▶

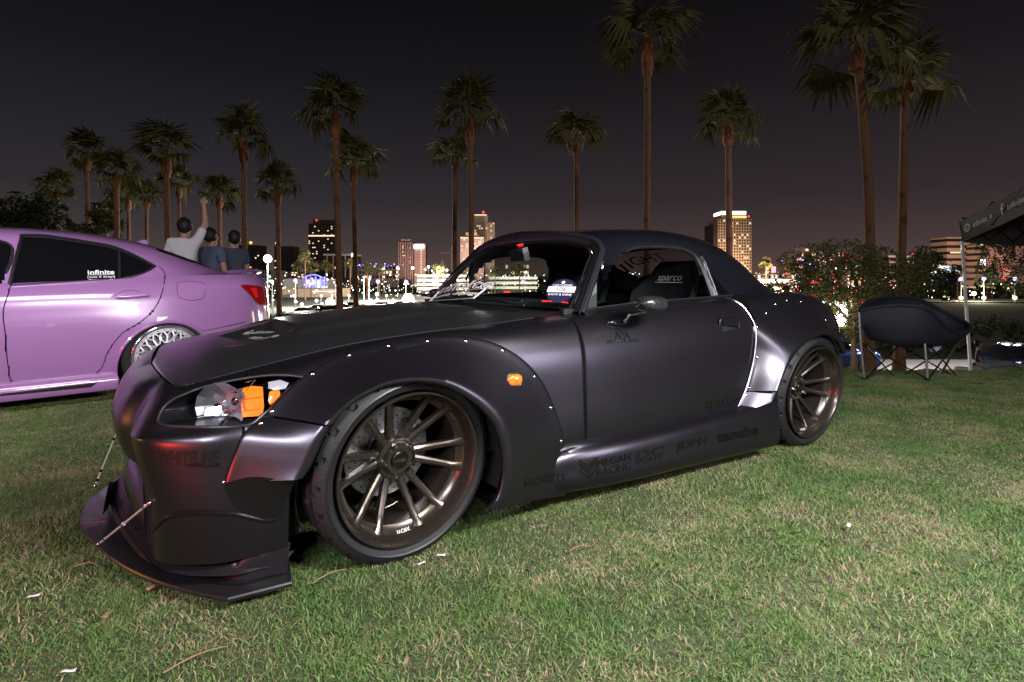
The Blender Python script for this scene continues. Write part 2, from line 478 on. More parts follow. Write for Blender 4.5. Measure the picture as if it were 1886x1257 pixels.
ARCHF = [(_cm[0] + (x - _cm[0]) * .955, _cm[1] + (y - _cm[1]) * .945) for x, y in [(489, 766), (520, 729), (560, 694), (600, 670), (643, 650), (715, 631), (787, 623), (858, 623), (915, 636), (962, 664), (996, 702), (1020, 750), (1036, 800), (1042, 845), (1045, 880), (1040, 912)]] + [(1030, 990), (520, 990), (560, 900), (505, 800)]
ARCHR = [(1384, 745), (1392, 700), (1398, 650), (1400, 606), (1412, 585), (1440, 570), (1475, 568), (1520, 620), (1600, 700), (1600, 860), (1380, 860)]
in_archf, in_archr = pxpoly(ARCHF), pxpoly(ARCHR)
def arch2(c): return in_arch(c) or (c[1] < -.70 and ((c[0] < 1.0 and in_archf(c)) or (c[0] > 1.7 and in_archr(c))))
def cutf(c): return in_head(c) or arch2(c) or (c[0] < .0 and c[2] < .462)
def cutb(c): return in_head(c) or in_arch(c) or in_mouth(c)

sBF = s_of_x(-.445); sD0 = s_of_x(.79); sD1 = s_of_x(1.905); sQ = s_of_x(2.86); T1 = body.T[-1]
def mk(name, VF, mat, parent=car, **k):
    return mobj(name, VF[0], VF[1], mat, parent, **k)
# bumper
v1, f1 = panel(body, 0, sBF - .0015, 0, T1, .008, lambda c: cutb(c) or (c[2] < .455 and c[0] > -.47), '')
v2, f2 = panel(body, s_of_x(-.53), s_of_x(-.322), body.T[3] - .01, T1, .009, None, 'r')
n1_ = len(v1); mk('front_bumper', both(v1 + v2, f1 + [tuple(i + n1_ for i in f) for f in f2]), M['paint'])
for sd in (0, 1):
    f = (lambda q: mirror(*q)) if sd else (lambda q: q)
    mk('front_fender', f(panel(body, sBF + .0015, sD0 - .0012, 0, T1, .010, cutf, 'lrt')), M['paint'])
    mk('quarter_panel', f(panel(body, sD1 + .002, sQ, 0, T1, .014, arch2, 'lt')), M['paint'])
    mk('rocker_panel', f(panel(body, sD0 + .0015, sD1, body.T[5] + .055, T1, .03)), M['paint'])
vf = panel(body, sQ, body.S[-1], 0, T1, .02)
mk('rear_bumper', both(*vf), M['paint'])
doors = []
for sd in (0, 1):
    f = (lambda q: mirror(*q)) if sd else (lambda q: q)
    doors.append(mk('door', f(panel(body, sD0 + .0012, sD1 - .002, 0, body.T[5] + .052, .012, None, 'lrtb')), M['paint']))
near_door = doors[0]
gV, gF = panel(body, 0, body.S[-1], 0, T1, .02)
bodyB = BVHTree.FromPolygons(gV, gF)
def hit(px, py, tree=None):
    d = Vector(ray(px, py)).normalized()
    h = (tree or bodyB).ray_cast(Vector((CAMX, CAMY, CAMZ)), d)
    return h[0]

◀

### [Short problem]
Extract every line of the data exactly; pictures stay out.

### [Result]
The Blender Python script for this scene continues. Write part 2, from line 478 on. More parts follow. Write for Blender 4.5. Measure the picture as if it were 1886x1257 pixels.
ARCHF = [(_cm[0] + (x - _cm[0]) * .955, _cm[1] + (y - _cm[1]) * .945) for x, y in [(489, 766), (520, 729), (560, 694), (600, 670), (643, 650), (715, 631), (787, 623), (858, 623), (915, 636), (962, 664), (996, 702), (1020, 750), (1036, 800), (1042, 845), (1045, 880), (1040, 912)]] + [(1030, 990), (520, 990), (560, 900), (505, 800)]
ARCHR = [(1384, 745), (1392, 700), (1398, 650), (1400, 606), (1412, 585), (1440, 570), (1475, 568), (1520, 620), (1600, 700), (1600, 860), (1380, 860)]
in_archf, in_archr = pxpoly(ARCHF), pxpoly(ARCHR)
def arch2(c): return in_arch(c) or (c[1] < -.70 and ((c[0] < 1.0 and in_archf(c)) or (c[0] > 1.7 and in_archr(c))))
def cutf(c): return in_head(c) or arch2(c) or (c[0] < .0 and c[2] < .462)
def cutb(c): return in_head(c) or in_arch(c) or in_mouth(c)

sBF = s_of_x(-.445); sD0 = s_of_x(.79); sD1 = s_of_x(1.905); sQ = s_of_x(2.86); T1 = body.T[-1]
def mk(name, VF, mat, parent=car, **k):
    return mobj(name, VF[0], VF[1], mat, parent, **k)
# bumper
v1, f1 = panel(body, 0, sBF - .0015, 0, T1, .008, lambda c: cutb(c) or (c[2] < .455 and c[0] > -.47), '')
v2, f2 = panel(body, s_of_x(-.53), s_of_x(-.322), body.T[3] - .01, T1, .009, None, 'r')
n1_ = len(v1); mk('front_bumper', both(v1 + v2, f1 + [tuple(i + n1_ for i in f) for f in f2]), M['paint'])
for sd in (0, 1):
    f = (lambda q: mirror(*q)) if sd else (lambda q: q)
    mk('front_fender', f(panel(body, sBF + .0015, sD0 - .0012, 0, T1, .010, cutf, 'lrt')), M['paint'])
    mk('quarter_panel', f(panel(body, sD1 + .002, sQ, 0, T1, .014, arch2, 'lt')), M['paint'])
    mk('rocker_panel', f(panel(body, sD0 + .0015, sD1, body.T[5] + .055, T1, .03)), M['paint'])
vf = panel(body, sQ, body.S[-1], 0, T1, .02)
mk('rear_bumper', both(*vf), M['paint'])
doors = []
for sd in (0, 1):
    f = (lambda q: mirror(*q)) if sd else (lambda q: q)
    doors.append(mk('door', f(panel(body, sD0 + .0012, sD1 - .002, 0, body.T[5] + .052, .012, None, 'lrtb')), M['paint']))
near_door = doors[0]
gV, gF = panel(body, 0, body.S[-1], 0, T1, .02)
bodyB = BVHTree.FromPolygons(gV, gF)
def hit(px, py, tree=None):
    d = Vector(ray(px, py)).normalized()
    h = (tree or bodyB).ray_cast(Vector((CAMX, CAMY, CAMZ)), d)
    return h[0]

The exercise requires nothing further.